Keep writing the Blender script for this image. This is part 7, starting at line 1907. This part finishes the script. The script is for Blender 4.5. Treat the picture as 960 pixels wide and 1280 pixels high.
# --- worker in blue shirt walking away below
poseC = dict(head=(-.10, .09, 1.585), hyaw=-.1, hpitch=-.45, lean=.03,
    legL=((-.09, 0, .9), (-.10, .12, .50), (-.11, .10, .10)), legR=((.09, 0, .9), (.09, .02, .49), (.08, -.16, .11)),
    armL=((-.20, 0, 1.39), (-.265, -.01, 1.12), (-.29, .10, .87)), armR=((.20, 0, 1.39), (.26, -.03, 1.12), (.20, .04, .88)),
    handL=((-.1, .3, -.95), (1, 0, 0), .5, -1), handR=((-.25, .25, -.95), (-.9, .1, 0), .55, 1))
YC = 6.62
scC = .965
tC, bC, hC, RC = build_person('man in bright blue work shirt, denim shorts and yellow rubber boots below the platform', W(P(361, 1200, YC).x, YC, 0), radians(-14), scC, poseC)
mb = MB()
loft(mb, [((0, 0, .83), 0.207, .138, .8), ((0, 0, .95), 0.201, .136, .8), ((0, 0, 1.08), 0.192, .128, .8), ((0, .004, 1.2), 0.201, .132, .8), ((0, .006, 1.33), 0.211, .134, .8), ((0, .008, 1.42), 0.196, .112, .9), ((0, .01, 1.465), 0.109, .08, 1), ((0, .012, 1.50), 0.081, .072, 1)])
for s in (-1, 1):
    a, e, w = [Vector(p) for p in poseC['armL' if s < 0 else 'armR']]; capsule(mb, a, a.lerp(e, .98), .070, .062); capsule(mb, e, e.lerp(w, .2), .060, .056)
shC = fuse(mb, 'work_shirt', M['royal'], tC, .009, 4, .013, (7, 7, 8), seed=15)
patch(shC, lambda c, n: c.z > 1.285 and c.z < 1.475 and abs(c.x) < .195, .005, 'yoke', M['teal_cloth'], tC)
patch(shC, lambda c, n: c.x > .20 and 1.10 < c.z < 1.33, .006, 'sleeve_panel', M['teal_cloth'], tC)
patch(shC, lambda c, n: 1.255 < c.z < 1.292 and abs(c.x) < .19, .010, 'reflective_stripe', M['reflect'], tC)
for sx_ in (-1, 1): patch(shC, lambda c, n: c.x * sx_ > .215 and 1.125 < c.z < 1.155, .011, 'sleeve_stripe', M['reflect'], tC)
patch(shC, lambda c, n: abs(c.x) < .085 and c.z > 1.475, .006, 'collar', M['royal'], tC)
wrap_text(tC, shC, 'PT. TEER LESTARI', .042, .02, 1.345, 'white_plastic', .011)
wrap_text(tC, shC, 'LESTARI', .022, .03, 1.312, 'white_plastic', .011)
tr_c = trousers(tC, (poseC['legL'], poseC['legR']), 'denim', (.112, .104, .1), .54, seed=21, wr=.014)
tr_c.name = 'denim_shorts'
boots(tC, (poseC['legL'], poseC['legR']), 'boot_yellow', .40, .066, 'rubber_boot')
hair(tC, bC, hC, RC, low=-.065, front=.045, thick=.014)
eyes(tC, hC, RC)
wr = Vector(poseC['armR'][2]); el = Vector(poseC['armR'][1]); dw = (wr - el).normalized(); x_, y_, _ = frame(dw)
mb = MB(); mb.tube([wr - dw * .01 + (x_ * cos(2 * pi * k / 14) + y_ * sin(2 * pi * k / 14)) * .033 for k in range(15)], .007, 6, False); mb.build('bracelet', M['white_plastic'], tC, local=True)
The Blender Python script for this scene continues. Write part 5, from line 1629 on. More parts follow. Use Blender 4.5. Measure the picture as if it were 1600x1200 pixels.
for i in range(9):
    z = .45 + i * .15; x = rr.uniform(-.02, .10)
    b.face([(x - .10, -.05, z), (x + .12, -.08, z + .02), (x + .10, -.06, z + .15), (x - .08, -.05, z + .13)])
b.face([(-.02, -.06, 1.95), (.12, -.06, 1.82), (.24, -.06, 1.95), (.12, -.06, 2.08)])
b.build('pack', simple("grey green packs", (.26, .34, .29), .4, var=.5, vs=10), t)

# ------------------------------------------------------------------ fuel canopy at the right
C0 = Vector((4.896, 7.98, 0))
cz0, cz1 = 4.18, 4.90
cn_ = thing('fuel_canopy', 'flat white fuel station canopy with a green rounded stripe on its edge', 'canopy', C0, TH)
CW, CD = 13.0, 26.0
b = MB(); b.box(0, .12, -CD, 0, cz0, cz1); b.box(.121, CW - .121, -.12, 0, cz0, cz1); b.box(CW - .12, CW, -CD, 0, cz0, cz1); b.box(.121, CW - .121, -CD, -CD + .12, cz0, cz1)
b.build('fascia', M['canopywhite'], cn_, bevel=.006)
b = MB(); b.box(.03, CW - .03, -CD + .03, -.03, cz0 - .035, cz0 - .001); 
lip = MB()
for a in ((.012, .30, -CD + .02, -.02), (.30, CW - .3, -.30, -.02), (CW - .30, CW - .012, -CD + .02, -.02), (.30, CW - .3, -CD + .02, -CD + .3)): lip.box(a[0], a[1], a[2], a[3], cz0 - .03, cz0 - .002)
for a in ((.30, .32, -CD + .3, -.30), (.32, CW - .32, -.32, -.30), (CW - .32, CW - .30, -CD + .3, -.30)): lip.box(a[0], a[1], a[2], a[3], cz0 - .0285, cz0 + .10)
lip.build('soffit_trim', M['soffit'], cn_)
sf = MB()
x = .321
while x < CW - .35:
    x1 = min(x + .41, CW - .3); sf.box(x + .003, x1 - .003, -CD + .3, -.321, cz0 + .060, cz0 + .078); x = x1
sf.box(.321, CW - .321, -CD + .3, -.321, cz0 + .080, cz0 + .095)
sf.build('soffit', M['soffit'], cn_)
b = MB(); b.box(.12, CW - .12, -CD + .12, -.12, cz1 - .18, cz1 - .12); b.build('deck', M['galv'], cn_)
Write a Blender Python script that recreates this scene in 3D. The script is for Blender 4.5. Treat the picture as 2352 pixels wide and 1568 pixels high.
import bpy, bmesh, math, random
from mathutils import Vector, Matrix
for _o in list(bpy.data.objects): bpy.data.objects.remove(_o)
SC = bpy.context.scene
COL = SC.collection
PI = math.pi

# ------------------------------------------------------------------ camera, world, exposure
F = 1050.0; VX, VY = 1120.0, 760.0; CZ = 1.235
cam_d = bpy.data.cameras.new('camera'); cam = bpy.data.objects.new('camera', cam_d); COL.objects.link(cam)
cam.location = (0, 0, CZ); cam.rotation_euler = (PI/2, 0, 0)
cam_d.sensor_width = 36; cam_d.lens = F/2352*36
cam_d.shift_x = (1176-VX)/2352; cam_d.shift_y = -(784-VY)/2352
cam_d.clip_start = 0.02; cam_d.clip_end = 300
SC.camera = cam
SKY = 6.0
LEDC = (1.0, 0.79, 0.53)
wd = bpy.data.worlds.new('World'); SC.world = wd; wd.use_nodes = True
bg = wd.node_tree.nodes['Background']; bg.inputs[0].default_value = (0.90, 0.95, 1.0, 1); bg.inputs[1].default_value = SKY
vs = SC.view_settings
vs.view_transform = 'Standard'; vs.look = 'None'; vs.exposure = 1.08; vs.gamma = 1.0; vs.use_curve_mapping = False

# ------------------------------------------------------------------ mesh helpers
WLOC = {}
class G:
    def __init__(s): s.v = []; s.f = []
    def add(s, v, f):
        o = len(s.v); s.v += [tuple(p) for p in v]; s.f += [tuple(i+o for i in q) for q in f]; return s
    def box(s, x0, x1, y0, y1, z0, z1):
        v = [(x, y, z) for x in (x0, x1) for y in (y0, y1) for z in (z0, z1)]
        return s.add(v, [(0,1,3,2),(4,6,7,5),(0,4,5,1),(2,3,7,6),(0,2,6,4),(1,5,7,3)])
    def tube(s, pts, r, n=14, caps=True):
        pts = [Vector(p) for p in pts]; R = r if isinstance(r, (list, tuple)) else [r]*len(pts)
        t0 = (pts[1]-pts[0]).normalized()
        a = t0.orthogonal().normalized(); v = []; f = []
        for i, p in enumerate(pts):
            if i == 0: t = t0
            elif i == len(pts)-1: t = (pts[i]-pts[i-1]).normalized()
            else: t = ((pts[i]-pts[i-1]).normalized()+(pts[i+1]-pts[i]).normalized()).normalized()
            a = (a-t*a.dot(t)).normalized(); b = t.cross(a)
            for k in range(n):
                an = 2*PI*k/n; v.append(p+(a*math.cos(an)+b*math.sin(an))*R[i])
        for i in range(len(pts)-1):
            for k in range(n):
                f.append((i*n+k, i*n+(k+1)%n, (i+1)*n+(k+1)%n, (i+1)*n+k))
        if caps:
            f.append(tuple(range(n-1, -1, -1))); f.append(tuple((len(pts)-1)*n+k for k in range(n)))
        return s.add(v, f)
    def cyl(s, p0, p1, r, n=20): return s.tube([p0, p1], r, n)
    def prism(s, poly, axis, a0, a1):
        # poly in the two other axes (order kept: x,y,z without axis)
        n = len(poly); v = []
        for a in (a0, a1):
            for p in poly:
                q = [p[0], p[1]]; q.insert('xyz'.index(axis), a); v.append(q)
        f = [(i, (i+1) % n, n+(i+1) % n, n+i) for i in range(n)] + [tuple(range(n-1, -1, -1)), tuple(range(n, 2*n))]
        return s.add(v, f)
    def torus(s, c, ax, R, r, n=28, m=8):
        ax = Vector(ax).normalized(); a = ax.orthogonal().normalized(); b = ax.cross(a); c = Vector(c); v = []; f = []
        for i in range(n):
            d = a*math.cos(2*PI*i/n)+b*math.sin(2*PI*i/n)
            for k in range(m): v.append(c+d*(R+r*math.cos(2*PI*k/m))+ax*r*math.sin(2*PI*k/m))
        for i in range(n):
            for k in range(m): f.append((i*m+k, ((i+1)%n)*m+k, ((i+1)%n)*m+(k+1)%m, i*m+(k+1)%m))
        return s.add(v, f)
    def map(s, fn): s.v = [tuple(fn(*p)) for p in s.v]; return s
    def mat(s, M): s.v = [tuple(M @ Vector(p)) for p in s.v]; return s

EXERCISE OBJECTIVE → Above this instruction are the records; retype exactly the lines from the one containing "The Blender Python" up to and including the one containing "var=.5, vs=10), t)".

TASK OUTPUT →
The Blender Python script for this scene continues. Write part 5, from line 1629 on. More parts follow. Use Blender 4.5. Measure the picture as if it were 1600x1200 pixels.
for i in range(9):
    z = .45 + i * .15; x = rr.uniform(-.02, .10)
    b.face([(x - .10, -.05, z), (x + .12, -.08, z + .02), (x + .10, -.06, z + .15), (x - .08, -.05, z + .13)])
b.face([(-.02, -.06, 1.95), (.12, -.06, 1.82), (.24, -.06, 1.95), (.12, -.06, 2.08)])
b.build('pack', simple("grey green packs", (.26, .34, .29), .4, var=.5, vs=10), t)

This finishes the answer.